Etiket arşivi: Eğitim Sorunları

Günü kurtararak eğitim sorunları çözülebilir mi?

2009-2010 öğretim yılının başlamasıyla sorunların her geçen gün giderek daha da büyüyen bir yumağa dönüştüğü bir kez daha ortaya çıkmıştır. Her yıl Eylül ayında okullar açılırken eğitim sistemindeki sorunların gündeme getirilmesi, 24 Kasım öğretmenler gününde öğretmenlerin hatırlanması, Haziran ayında ÖSS ve SBS yaklaştıkça sınav sistemine ait sorunların dile getirilmesi artık adeta bir rutin haline gelmiş, eğitim sorunları belli bir takvim ve buna bağlı bir gündem çerçevesinde tartışılır olmuştur.

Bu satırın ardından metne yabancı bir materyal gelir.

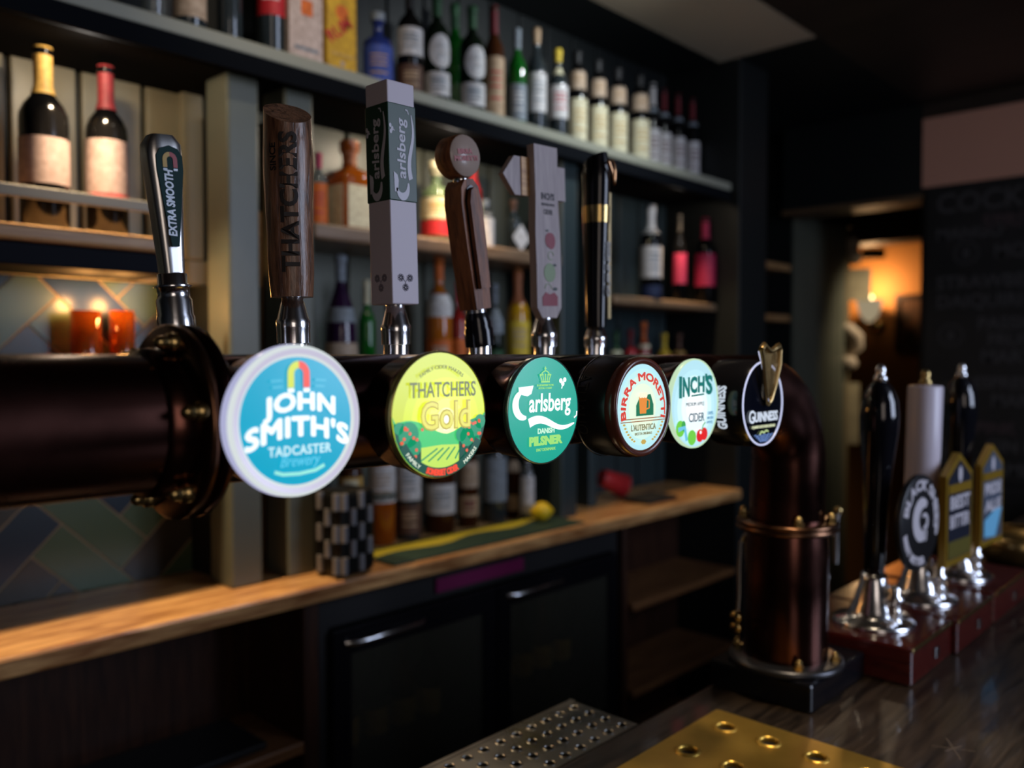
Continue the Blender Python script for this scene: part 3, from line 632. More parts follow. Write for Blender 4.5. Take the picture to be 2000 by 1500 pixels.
# ================================================================== BEER FONT
YT, ZTU, RT = .552, 1.557, .0455
tw_ = thing('beer_font', 'dark copper tube beer font with flanged column and long horizontal arm', 'beer font', (1.165, YT, ZB + .0006))
def wt(b, name, parent=tw_, **k):        # world-space mesh parented to the font
    o = b.build(name, parent, **k); o.location = (-1.165, -YT, -(ZB + .0006)) if parent is tw_ else (0, 0, 0); return o
XC = 1.165; RCO = .105
pts = [(-.35, YT, ZTU), (.1, YT, ZTU), (.6, YT, ZTU), (XC-RCO, YT, ZTU)]; rad = [RT-.001, RT-.001, RT, RT]
for k in range(1, 15):
    a = PI/2*k/14; pts.append((XC-RCO + RCO*math.sin(a), YT, ZTU-RCO + RCO*math.cos(a))); rad.append(RT + (.052-RT)*k/14)
pts.append((XC, YT, 1.365)); rad.append(.052)
mb = MB(); mb.tube(pts, rad, copper, 48); wt(mb, 'copper_tube')
mb = MB(); mb.lathe([(.0585, 1.170), (.0585, 1.35), (.056, 1.36)], copper, TR(XC, YT, 0), 48); wt(mb, 'column')
mb = MB(); mb.lathe([(.055, 1.352), (.069, 1.352), (.071, 1.355), (.069, 1.358), (.067, 1.359), (.069, 1.360), (.071, 1.363), (.069, 1.366), (.052, 1.366)], copper_pale, TR(XC, YT, 0), 48); wt(mb, 'column_flange')
mb = MB(); mb.lathe([(.0001, 1.160), (.079, 1.160), (.081, 1.163), (.080, 1.168), (.074, 1.170), (.058, 1.171)], mat('dark_pewter', (.06, .06, .065), .3, .8), TR(XC, YT, 0), 48); wt(mb, 'base_flange')
mb = MB(); mb.box(1.095, 1.283, .482, .636, ZB+.0006, 1.160, blackgloss, bev=.004)
wt(mb, 'base_block')
dome = [(.0075, 0), (.0075, .006), (.0055, .0065), (.0055, .008), (.005, .012), (.0028, .0145), (.0001, .0155)]
for k in range(5):
    a = math.radians(-140 + 62*k)
    for zz, rr_ in ((1.366, .0615), (1.1695, .0685)):
        mb = MB(); mb.lathe([(r, z) for r, z in dome], brass_dim, TR(XC + rr_*math.cos(a), YT + rr_*math.sin(a), zz), 6, smooth=False); mb.lathe([(r*.9, z) for r, z in dome[3:]], brass_dim, TR(XC + rr_*math.cos(a), YT + rr_*math.sin(a), zz), 16); wt(mb, 'dome_nut')
# pipes beside the column
def rod(ptsw, r, m, name): mb = MB(); mb.tube(ptsw, r, m, 12); return wt(mb, name)
a0 = onY(1452, 1100, .60); 
rod([onY(1468, 1042, .585), onY(1455, 1045, .60), onY(1447, 1060, .605), onY(1445, 1100, .605), onY(1444, 1165, .605), onY(1440, 1215, .605)], .0035, chrome_soft, 'side_pipe')
rod([onY(1597, 1045, .50), onY(1604, 1075, .50), onY(1617, 1128, .50)], .0040, chrome_soft, 'side_pipe')
rod([onY(1636, 1000, .60), onY(1634, 1020, .60), onY(1632, 1100, .60)], .0045, chrome_soft, 'side_pipe')
mb = MB(); mb.lathe([(.0001, -.006), (.007, -.004), (.008, .002), (.005, .007), (.0001, .008)], brass_dim, TR(*onY(1637, 998, .60)) , 16); wt(mb, 'pipe_cap')
for dz in (0, .016):
    for du in (0,): mb = MB(); q = onY(1438, 1205 + dz*1300, .60); mb.lathe([(.0001, -.004), (.009, -.004), (.009, .004), (.0001, .004)], brass_dim, TR(*q) @ RY(PI/2), 14); wt(mb, 'pipe_coupling')
# big coupling flange on the arm at the left
for x0, m in ((.252, copper_pale), (.2625, copper)):
    mb = MB(); mb.lathe([(RT-.001, 0), (.0625, 0), (.0645, .002), (.0645, .006), (.0625, .008), (RT-.001, .008)], m, TR(x0, YT, ZTU) @ RY(PI/2), 56); wt(mb, 'arm_flange')
mb = MB(); mb.lathe([(RT-.001, -.018), (RT+.003, -.016), (RT+.004, .0), (RT+.004, .024), (RT+.002, .030), (RT-.001, .032)], copper, TR(.252, YT, ZTU) @ RY(PI/2), 48); wt(mb, 'arm_collar')
for k in range(6):
    a = PI/2 + .35 + k*PI/3; c = (YT + .0555*math.cos(a), ZTU + .0555*math.sin(a))
    mb = MB(); mb.lathe([(r*.85, -z) for r, z in dome], brass_dim, TR(.252, c[0], c[1]) @ RY(PI/2), 14); wt(mb, 'flange_bolt')

# ------------------------------------------------------------------ badges (backlit lenses on cups)
def badge(name, label, u, v, y0, R, cup=True, cupm=None):
    p = onY(u, v, y0)
    t = thing(name, label, 'beer badge', tuple(p), (0, 0, 0))
    mb = MB(); dpt = YT - .038 - y0
    mb.lathe([(R*.985, -.003), (R*.99, -.008), (R*.93, -.014), (R*.90, -dpt), (R*.62, -dpt-.012)], cupm or copper, FRONT, 56); mb.build('cup', t)
    return t, p
ZF = .0012
def dsk(mb, R, m, z=0.0, th=.001, seg=96): mb.lathe([(R, z-th), (R, z), (0.0001, z+.0002)], m, FRONT, seg, smooth=False)
white_g = glow('glow_white', 240, 248, 250, 1.1); 
# 1 John Smith's
t, p = badge('beer_badge', "round teal JOHN SMITH'S badge with thick white lit rim", 582, 822, .4766, .0490)
mb = MB(); rimm = glow('lit_acrylic_rim', 176, 178, 214, .9); rimm2 = glow('lit_acrylic_inner', 208, 216, 216, 1.0)
mb.lathe([(.0485, -.010), (.0495, -.006), (.0490, -.001)], rimm, FRONT, 72); mb.lathe([(.0490, -.001), (.0465, .002)], rimm2, FRONT, 72); mb.lathe([(.0465, .002), (.0430, .0015)], glow('lit_acrylic_pale', 190, 186, 206, 1.0), FRONT, 72); mb.lathe([(.0430, .0015), (.0412, 0)], rimm2, FRONT, 72)
mb.build('lit_rim', t)
mb = MB(); dsk(mb, .0415, glow('js_teal', 0, 158, 192))
A = FRONT; w = white_g
mb.heavy('JOHN', .0158, w, A @ TR(.0010, .0076, 0), .0008, width=.052, space=1.04, warp=archwarp(.080), z=ZF, sy=.98)
mb.heavy("SMITH'S", .0178, w, A @ TR(.000, -.0092, 0), .0008, width=.075, space=1.05, warp=archwarp(.082), z=ZF, sy=.98)
mb.text('TADCASTER', .0085, glow('js_pale', 196, 232, 240), A @ TR(.001, -.0215, 0), bold=.0002, width=.047, z=ZF, space=1.12)
mb.text('Brewery', .0105, glow('js_light_blue', 90, 196, 226), A @ TR(.001, -.0288, 0), shear=.4, width=.030, z=ZF)
sw = glow('js_mint', 150, 228, 214)
mb.strip([(-.018, -.0315), (-.012, -.0335), (0, -.034), (.012, -.0328), (.019, -.030)], .0022, ZF, sw, A)
yel, redg = glow('magnet_yellow', 206, 216, 60), glow('magnet_red', 240, 70, 44)
arc = lambda a0, a1, r, cx, cy, n=10: [(cx + r*math.cos(a0+(a1-a0)*i/n), cy + r*math.sin(a0+(a1-a0)*i/n)) for i in range(n+1)]
mb.strip([(-.0058, .0215), (-.0058, .0300)] + arc(PI, PI/2, .0058, 0, .0305), .0046, ZF, yel, A)
mb.strip(arc(PI/2, 0, .0058, 0, .0305) + [(.0058, .0300), (.0058, .0215)], .0046, ZF, redg, A)
for sx in (-1, 1): mb.box(sx*.0058-.0023, sx*.0058+.0023, .0185, .0210, ZF, ZF+.0003, w, A)
for sx in (-1, 1):
    for r_, yy in ((.0085, .0270), (.0075, .0230)): mb.box(min(sx*.0105, sx*(.0105+r_)), max(sx*.0105, sx*(.0105+r_)), yy-.0007, yy+.0007, ZF, ZF+.0003, glow('js_faint', 70, 178, 206), A @ RZ(-sx*.06))
mb.build('printed_face', t)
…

Eylül ayında okullara kayıt sırasında toplanan bağışlar, öğrencilerin giydikleri önlüklerin renk ve modellerinin ne olması gerektiği, sınav zamanı, yani Haziran ayı yaklaşırken SBS’daki sorular ve ÖSS’nin kaç basamak olması gerektiği ya da sınav isimlerinin değiştirilmesi, lise son sınıf öğrencilerinin dershanelere rahatça devam edebilmeleri için bakanlık tarafından 25 gün izinli sayılmaları (ki bu tür bir kararla Milli Eğitim Bakanlığı dershanelerin meşruiyetini bir kez daha kabul etmiş ve öğrencileri adeta oraya yönlendirdiğini ortaya koymuş ve okulların yetersiz kaldığını ‘dershaneleşen okul’ ve ‘okul’ yerine dershane’ olgularını kabullenmiştir), MEB üst düzey yöneticileri arasında kadın çalışanların sayısının artırılması bunlardan ilk akla gelen örneklerdir.

Gündeme gelen bu türden konular eğitim sorunlarının çözümüne katkı sağlamaktan çok uzaktır ve günü kurtarmaya yönelik çabalardan öteye gidememektedir. Oysa ülkemizde eğitim sistemi makro düzeyde ele alınması gereken pek çok sorunla boğuşmaktadır. MEB bütçesinin Merkezi Yönetim Bütçesine Oranı 2008 yılı itibariyle % 10,64’ tür ve toplam bütçe içinde en büyük paya sahip olmasıyla övünülmektedir. Ancak asıl olan eğitime ayrılan bu payla ne yapıldığı ve geri dönüşünün ne derece verimli olduğudur. 2002 yılı ve sonrasında yapılan yatırımların okul binası yapmaktan öteye gitmediği, bütçenin büyük bir kısmının da öğretmen maaşlarının ödenmesine gittiği görülmektedir. Oysa gerek ilköğretim gerekse ortaöğretim okullarında öğrencilere fırsat eşitliğinin sağlanması ve nitelikli eğitim verilmesi için bütçeden ayrılan miktar önemlidir.

Milli Eğitim Bakanlığı tarafından iyi niyetle yapılan çalışmalar bulunmaktadır. Bunlardan ilk akla gelenler yapılandırmacılık felsefesi kapsamında müfredat programlarının yenilenmesi ve Avrupa Birliği’ne uyum çalışmaları konusunda aldığı mesafedir. Ne yazık ki, program geliştirme çabalarında devamlılık esası korunamamış, yeni müfredata geçişte öğretmenlerin hizmet içi eğitimlerinde yetersizlikler yaşanmıştır. Liseler dört yıla çıkarılmış ancak yeni bir müfredat yerine var olan müfredatın yıllara yayılması yoluna gidilmiştir. Bu türden değişimler bir nitelik artışı ve verimlilik sağlamaya yetmemiştir.

Tüm kademelerde eğitim sistemi içinde yaklaşık 20 milyon öğrenci bulunmaktadır. Yani, Türkiye çok genç bir nüfusa sahiptir. Bu genç nüfus, değişen ve gelişen dünya düzeninde Türkiye’yi her anlamda en ileri ülkeler arasına sokabilecek bir fırsattır. Ancak bu fırsat, yürütülen yanlış politikalar hatta politikasızlık yüzünden ne yazık ki heba edilmektedir ve adeta bir tehdit unsuruna dönüşmek üzeredir. Aslında sorunlar önümüzdedir ve nasıl çözüme kavuşturulabileceği konusunda da pek çok görüş ve çözüm önerileri sunulmaktadır. Eksik olan, sorunların bilimsel ve bütünsel bir yaklaşımla ele alınması, tüm paydaşların katılımıyla topyekun yürütülen bir kampanya ile, günü kurtarmaya yönelik popülist yaklaşımlar yerine yol haritası belli ulusal bir programın hazırlanmasıdır.